### SOURCE EXCERPT
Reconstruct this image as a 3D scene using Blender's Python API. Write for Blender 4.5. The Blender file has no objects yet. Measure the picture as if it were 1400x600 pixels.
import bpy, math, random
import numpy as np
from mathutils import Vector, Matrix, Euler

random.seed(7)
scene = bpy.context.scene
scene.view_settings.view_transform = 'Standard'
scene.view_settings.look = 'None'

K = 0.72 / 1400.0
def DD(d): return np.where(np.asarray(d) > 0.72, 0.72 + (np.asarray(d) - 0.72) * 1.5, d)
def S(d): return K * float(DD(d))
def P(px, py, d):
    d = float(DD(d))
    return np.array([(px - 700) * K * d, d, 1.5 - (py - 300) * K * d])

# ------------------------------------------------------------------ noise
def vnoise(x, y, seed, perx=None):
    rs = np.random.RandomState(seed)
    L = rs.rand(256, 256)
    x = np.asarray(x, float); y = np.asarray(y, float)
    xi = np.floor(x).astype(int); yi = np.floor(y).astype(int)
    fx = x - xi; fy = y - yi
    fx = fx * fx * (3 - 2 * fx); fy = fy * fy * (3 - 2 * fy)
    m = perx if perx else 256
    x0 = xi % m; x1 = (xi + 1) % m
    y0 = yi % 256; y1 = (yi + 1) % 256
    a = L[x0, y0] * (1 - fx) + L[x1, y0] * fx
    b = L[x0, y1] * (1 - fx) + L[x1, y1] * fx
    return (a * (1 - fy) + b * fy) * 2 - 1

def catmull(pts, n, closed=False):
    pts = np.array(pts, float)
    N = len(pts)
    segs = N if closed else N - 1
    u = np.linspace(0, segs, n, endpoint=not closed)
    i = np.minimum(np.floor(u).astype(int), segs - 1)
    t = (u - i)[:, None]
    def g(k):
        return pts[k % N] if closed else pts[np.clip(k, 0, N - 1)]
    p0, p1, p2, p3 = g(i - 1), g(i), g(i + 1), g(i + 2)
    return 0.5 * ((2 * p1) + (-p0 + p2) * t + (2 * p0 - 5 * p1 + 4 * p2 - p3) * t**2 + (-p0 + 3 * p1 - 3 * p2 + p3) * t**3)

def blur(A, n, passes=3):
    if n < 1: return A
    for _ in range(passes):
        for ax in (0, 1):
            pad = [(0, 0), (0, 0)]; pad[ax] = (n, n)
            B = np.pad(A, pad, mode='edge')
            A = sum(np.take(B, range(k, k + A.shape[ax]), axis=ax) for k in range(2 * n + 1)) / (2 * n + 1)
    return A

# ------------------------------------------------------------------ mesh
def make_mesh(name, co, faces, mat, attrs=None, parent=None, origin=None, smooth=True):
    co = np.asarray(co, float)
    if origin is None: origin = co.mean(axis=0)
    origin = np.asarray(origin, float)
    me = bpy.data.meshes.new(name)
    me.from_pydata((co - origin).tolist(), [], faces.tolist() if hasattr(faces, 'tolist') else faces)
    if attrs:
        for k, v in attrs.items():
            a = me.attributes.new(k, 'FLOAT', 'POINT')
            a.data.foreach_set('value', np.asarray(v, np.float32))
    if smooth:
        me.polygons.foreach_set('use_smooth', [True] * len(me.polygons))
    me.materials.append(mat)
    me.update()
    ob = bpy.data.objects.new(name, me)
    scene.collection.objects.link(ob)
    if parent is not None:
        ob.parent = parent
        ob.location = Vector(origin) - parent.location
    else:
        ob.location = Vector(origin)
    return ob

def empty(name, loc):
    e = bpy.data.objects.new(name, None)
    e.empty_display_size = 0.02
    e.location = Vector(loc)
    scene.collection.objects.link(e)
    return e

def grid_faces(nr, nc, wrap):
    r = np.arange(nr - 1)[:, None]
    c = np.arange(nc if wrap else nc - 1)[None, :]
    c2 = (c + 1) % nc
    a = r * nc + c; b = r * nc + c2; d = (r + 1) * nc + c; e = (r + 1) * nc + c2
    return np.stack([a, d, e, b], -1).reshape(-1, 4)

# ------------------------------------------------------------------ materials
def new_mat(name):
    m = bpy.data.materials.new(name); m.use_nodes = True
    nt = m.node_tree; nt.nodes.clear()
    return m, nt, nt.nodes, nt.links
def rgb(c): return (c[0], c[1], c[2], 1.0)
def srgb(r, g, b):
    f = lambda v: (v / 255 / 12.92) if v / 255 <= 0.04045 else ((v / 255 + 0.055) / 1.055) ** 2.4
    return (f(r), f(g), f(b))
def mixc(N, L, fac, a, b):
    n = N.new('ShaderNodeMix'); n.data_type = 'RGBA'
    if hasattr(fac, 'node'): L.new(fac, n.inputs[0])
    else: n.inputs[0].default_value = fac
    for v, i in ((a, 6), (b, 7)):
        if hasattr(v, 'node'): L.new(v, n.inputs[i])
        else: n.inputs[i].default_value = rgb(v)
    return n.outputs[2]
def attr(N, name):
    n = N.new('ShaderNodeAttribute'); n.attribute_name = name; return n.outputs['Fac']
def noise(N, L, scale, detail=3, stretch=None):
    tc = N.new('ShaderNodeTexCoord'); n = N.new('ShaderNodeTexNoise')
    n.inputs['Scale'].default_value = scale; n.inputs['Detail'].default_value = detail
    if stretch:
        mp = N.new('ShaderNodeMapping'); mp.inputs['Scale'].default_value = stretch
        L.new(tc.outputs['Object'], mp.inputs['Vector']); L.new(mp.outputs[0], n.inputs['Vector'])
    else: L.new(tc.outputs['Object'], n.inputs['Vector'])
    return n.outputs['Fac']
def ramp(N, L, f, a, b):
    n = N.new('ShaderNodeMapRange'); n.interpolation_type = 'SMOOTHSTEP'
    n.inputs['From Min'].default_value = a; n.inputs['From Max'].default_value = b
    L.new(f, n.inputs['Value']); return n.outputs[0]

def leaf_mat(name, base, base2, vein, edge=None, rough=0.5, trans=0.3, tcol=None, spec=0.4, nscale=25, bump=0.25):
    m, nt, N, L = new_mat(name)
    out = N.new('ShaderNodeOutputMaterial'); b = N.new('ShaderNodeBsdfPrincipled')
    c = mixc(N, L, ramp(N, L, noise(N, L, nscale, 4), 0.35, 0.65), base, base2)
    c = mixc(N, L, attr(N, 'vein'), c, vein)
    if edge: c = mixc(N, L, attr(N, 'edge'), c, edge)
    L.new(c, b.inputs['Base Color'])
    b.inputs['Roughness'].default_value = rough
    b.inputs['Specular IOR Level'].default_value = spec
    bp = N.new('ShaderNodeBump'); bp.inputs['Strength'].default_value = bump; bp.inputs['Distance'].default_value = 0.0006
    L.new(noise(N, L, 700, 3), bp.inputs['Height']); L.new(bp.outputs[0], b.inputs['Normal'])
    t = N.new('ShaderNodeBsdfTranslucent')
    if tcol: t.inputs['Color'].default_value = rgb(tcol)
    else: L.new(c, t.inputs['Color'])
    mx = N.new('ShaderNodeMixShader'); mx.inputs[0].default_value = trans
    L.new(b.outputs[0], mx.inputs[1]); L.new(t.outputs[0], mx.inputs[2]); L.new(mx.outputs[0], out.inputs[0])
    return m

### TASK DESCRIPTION
Copy out the listing above, line by line and exactly, from its first line to the line holding "return np.array([(px - 700)", inclusive.

### COMPLETE OUTPUT
Reconstruct this image as a 3D scene using Blender's Python API. Write for Blender 4.5. The Blender file has no objects yet. Measure the picture as if it were 1400x600 pixels.
import bpy, math, random
import numpy as np
from mathutils import Vector, Matrix, Euler

random.seed(7)
scene = bpy.context.scene
scene.view_settings.view_transform = 'Standard'
scene.view_settings.look = 'None'

K = 0.72 / 1400.0
def DD(d): return np.where(np.asarray(d) > 0.72, 0.72 + (np.asarray(d) - 0.72) * 1.5, d)
def S(d): return K * float(DD(d))
def P(px, py, d):
    d = float(DD(d))
    return np.array([(px - 700) * K * d, d, 1.5 - (py - 300) * K * d])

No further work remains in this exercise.